Return exactly and only these lines: the first of the listing through the one containing "COL = sc.collection".

==== Given records ====

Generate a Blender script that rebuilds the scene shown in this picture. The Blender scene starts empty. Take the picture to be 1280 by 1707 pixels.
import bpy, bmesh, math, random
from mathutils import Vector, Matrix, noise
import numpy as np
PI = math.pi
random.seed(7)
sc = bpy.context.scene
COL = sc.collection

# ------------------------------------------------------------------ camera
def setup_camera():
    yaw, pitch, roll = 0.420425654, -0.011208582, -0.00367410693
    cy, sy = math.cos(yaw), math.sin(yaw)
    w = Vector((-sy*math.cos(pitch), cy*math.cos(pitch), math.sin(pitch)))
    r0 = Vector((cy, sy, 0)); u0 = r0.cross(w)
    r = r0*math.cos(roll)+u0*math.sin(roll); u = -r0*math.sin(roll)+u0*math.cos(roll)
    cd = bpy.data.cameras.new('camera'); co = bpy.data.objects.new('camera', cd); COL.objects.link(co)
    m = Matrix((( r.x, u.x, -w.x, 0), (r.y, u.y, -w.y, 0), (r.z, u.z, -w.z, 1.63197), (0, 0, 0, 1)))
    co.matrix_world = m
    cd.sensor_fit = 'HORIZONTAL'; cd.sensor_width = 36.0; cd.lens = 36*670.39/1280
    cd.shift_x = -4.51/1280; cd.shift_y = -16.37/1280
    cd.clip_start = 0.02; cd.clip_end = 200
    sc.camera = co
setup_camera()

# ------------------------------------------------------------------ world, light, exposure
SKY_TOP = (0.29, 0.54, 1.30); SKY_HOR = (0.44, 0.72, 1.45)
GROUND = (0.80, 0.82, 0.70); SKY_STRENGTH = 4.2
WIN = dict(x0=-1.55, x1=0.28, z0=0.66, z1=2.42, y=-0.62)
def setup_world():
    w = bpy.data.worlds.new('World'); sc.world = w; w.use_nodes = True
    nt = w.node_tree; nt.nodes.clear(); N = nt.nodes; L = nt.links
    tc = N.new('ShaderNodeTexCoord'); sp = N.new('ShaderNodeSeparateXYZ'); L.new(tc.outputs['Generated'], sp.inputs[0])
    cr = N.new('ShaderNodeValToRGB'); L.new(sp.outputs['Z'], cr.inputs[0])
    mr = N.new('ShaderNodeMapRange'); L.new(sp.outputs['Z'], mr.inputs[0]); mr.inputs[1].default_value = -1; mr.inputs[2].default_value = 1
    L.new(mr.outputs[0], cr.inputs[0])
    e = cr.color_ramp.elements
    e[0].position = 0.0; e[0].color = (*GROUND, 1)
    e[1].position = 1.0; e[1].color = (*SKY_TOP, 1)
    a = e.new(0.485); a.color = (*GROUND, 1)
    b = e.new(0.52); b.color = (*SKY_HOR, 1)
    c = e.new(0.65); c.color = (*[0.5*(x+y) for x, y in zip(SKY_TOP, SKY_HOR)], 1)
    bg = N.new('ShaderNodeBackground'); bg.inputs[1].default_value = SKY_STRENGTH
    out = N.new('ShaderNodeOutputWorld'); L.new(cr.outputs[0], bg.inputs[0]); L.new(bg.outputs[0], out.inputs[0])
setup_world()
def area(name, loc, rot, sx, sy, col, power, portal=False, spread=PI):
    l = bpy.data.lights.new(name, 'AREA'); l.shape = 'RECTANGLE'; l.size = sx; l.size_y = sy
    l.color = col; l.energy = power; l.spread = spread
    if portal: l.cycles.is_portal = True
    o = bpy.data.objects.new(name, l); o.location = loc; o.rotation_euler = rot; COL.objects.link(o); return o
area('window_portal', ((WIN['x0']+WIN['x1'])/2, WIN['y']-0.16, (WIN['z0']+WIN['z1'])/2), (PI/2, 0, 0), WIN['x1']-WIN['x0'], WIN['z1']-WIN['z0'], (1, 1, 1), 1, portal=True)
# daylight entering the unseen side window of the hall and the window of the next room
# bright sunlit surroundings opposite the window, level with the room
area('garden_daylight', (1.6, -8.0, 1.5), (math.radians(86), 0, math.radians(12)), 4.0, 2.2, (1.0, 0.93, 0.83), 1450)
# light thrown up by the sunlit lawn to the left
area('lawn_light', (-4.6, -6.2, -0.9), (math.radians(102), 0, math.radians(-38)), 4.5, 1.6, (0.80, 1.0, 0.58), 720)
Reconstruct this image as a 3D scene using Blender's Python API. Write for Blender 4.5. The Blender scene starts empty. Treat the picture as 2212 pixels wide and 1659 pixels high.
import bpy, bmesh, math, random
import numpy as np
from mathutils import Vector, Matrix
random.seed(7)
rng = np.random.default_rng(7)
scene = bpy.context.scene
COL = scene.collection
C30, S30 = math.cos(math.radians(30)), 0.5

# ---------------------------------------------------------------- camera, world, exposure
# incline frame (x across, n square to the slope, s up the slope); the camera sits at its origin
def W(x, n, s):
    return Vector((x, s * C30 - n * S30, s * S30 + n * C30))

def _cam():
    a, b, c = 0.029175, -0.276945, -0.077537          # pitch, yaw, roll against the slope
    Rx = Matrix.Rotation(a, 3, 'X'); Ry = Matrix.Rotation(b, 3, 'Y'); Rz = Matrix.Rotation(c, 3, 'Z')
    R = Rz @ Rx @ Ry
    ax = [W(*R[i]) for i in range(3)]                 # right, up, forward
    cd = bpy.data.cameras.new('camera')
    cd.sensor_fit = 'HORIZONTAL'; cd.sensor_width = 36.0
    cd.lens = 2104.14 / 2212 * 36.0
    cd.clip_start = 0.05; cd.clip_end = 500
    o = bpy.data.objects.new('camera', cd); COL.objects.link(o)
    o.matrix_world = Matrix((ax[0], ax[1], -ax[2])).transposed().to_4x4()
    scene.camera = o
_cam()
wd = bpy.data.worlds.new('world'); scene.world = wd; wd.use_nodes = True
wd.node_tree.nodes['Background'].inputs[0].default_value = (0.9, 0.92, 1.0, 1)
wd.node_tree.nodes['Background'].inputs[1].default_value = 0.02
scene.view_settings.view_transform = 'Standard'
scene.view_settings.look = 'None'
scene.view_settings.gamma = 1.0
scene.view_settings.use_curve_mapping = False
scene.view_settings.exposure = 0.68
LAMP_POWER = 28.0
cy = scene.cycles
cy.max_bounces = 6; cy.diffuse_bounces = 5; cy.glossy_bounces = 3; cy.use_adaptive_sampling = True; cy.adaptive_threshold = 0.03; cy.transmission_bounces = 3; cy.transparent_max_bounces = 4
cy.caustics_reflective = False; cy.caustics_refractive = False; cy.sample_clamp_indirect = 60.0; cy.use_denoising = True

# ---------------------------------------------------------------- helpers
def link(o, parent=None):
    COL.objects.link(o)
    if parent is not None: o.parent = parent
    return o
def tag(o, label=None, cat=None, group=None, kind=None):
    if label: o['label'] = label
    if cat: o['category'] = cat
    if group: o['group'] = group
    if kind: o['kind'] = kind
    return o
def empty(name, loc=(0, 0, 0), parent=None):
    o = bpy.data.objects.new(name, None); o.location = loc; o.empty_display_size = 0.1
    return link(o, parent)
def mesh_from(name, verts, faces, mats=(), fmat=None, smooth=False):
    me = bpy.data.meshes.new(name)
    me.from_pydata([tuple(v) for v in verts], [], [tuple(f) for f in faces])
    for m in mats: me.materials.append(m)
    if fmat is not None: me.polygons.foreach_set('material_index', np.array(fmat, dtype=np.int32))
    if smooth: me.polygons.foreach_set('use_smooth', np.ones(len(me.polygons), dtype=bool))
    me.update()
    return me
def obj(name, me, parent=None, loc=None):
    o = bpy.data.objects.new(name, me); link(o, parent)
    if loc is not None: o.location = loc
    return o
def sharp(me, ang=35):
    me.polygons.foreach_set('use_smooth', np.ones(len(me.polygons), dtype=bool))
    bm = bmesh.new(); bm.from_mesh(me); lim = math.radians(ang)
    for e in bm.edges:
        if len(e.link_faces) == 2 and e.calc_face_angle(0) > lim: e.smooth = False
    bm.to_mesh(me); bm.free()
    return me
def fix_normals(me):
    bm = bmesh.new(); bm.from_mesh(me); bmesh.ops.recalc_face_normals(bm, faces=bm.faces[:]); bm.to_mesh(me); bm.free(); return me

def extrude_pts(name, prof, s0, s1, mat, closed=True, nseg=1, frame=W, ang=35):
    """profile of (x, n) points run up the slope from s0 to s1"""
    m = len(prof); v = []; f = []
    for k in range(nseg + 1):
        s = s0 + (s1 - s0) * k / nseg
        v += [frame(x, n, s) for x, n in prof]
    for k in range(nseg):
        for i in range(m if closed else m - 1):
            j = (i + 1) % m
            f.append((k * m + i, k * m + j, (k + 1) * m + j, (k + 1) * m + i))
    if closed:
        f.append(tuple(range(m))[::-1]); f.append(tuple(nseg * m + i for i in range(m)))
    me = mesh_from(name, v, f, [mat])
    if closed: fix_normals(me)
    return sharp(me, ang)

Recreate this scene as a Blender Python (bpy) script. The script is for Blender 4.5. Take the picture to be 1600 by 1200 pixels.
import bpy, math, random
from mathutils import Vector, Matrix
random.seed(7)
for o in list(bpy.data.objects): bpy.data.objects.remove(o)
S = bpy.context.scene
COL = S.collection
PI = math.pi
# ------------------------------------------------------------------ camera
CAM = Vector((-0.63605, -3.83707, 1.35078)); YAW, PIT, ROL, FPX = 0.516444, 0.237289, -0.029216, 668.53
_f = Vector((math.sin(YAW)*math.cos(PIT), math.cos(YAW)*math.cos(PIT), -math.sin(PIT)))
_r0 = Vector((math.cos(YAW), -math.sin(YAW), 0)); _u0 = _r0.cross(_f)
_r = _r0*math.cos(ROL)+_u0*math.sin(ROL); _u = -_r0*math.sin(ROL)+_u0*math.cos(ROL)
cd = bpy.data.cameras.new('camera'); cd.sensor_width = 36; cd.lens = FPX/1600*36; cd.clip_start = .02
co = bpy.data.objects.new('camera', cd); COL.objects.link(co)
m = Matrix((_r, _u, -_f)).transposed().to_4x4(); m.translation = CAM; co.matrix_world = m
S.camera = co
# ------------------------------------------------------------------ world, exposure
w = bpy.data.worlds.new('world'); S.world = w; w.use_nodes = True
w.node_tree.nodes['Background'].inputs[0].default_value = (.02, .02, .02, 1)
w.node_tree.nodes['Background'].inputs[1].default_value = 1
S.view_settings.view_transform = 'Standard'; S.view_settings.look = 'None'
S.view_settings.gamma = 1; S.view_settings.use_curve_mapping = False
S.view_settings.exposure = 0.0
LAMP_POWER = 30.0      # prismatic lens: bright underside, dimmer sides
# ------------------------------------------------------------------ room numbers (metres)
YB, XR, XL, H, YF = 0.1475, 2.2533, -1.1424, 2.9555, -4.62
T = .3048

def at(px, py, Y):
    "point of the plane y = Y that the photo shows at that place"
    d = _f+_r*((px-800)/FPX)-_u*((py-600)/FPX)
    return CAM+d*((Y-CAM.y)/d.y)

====

## Exercise answer
Generate a Blender script that rebuilds the scene shown in this picture. The Blender scene starts empty. Take the picture to be 1280 by 1707 pixels.
import bpy, bmesh, math, random
from mathutils import Vector, Matrix, noise
import numpy as np
PI = math.pi
random.seed(7)
sc = bpy.context.scene
COL = sc.collection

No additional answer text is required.